Digital video enabler SeaChange International (NASDAQ:SEAC) is waist-deep in subversion as the whole entertainment sector reluctantly enters the digital age. The company just reported 13% year-over-year sales growth to $54 million, along with $0.15 in earnings per share. That's down from last year's earnings of $0.41 per share, but yesteryear's haul was buffeted by a large one-time gain. Additionally, SeaChange restarted its paused stock buyback program, and there's much better to come.

SeaChange makes both hardware and software that helps video broadcasters store, manage, distribute, and present their video content -- mainly in the form of video on demand (VOD).

I truly believe that VOD will soon replace traditional TV schedules for everything but breaking news and sporting events. If you think that TiVo (NASDAQ:TIVO) changed the game by replacing clunky old VCRs with the flexibility of digital recording, just you wait until VOD comes into its own. B-b-b-baby, you just ain't seen nothin' yet.

For the consumer, on-demand video has the twin advantages of zero storage space required and no need to schedule recordings of your favorite shows. Just pull up the VOD menu system on your cable box, surf up to the show you wanted, and entertainment bliss ensues.

Content providers like Disney (NYSE:DIS) and broadcasters of Comcast's (NASDAQ:CMCSA) ilk should love it, too. A consumer who strolls around the menu system can be tracked, the activity can be billed in a fine-grained manner, and the broadcaster regains some of the control that has been lost to digital video recorders.

The major roadblock to a full-scale revolution is the ability and willingness of the major TV studios to license every show for VOD display, from megahits like ABC's Dancing With the Stars to lesser lights. Heck, throw in the Snuggie infomercials, too. Everything needs to be available on demand.

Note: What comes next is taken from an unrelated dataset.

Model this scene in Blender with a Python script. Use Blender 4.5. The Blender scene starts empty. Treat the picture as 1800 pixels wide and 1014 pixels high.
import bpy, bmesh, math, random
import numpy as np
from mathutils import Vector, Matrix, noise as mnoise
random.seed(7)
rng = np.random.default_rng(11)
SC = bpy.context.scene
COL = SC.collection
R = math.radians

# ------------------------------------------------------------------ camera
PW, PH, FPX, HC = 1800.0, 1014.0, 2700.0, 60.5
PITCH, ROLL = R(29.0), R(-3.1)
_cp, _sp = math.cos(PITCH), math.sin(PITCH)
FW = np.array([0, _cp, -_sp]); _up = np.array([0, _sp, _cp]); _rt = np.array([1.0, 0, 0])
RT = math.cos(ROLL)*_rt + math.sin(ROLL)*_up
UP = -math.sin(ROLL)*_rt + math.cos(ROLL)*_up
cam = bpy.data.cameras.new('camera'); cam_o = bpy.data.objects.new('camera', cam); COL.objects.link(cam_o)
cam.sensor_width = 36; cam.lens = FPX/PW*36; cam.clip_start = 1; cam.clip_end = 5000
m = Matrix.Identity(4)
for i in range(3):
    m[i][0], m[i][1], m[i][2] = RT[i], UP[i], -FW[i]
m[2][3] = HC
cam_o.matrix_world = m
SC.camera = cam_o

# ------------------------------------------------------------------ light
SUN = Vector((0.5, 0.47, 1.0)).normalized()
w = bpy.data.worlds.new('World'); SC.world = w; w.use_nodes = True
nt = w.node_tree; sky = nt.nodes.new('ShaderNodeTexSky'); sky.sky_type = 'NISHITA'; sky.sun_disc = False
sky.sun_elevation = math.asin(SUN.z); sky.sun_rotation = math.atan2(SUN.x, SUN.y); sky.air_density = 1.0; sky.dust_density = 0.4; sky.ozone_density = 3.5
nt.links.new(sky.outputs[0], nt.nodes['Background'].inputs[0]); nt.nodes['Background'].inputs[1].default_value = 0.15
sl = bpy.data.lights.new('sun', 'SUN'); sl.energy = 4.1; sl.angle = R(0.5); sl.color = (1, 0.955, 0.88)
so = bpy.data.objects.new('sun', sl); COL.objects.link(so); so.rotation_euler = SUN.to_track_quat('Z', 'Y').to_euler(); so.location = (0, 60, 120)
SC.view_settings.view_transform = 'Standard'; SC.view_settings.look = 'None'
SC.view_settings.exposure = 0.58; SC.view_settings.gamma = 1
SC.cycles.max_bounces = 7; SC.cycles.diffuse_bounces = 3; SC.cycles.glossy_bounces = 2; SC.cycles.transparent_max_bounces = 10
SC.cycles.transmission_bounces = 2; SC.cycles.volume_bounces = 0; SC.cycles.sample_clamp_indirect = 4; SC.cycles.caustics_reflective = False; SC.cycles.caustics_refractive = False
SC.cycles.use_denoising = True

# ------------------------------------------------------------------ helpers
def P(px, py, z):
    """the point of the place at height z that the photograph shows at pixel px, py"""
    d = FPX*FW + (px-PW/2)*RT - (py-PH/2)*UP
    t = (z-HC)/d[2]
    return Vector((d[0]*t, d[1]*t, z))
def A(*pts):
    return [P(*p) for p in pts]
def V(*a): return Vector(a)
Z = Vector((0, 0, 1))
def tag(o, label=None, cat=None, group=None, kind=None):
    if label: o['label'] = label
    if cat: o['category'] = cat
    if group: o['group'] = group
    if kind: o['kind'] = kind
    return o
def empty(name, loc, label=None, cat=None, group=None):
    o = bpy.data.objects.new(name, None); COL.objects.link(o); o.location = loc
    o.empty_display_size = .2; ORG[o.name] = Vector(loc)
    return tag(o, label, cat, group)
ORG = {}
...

But the studios are clinging to their old timetable-heavy ways, and only handing out occasional tidbits to the VOD channels. That might change soon enough. Verizon (NYSE:VZ) just renewed its contract with SeaChange in a multiyear deal, and Comcast is already one of SeaChange's biggest customers. The big TV boys are clearly interested in bringing VOD content to their consumers -- and SeaChange is such a niche leader that it beats out giants like Motorola (NYSE:MOT) and Cisco (NASDAQ:CSCO) in head-to-head contract negotiations.

Eventually, the studios will give in and let you throw your TV guide away. A change is coming in the way we watch and interact with our programming. And when it does, SeaChange will become huge.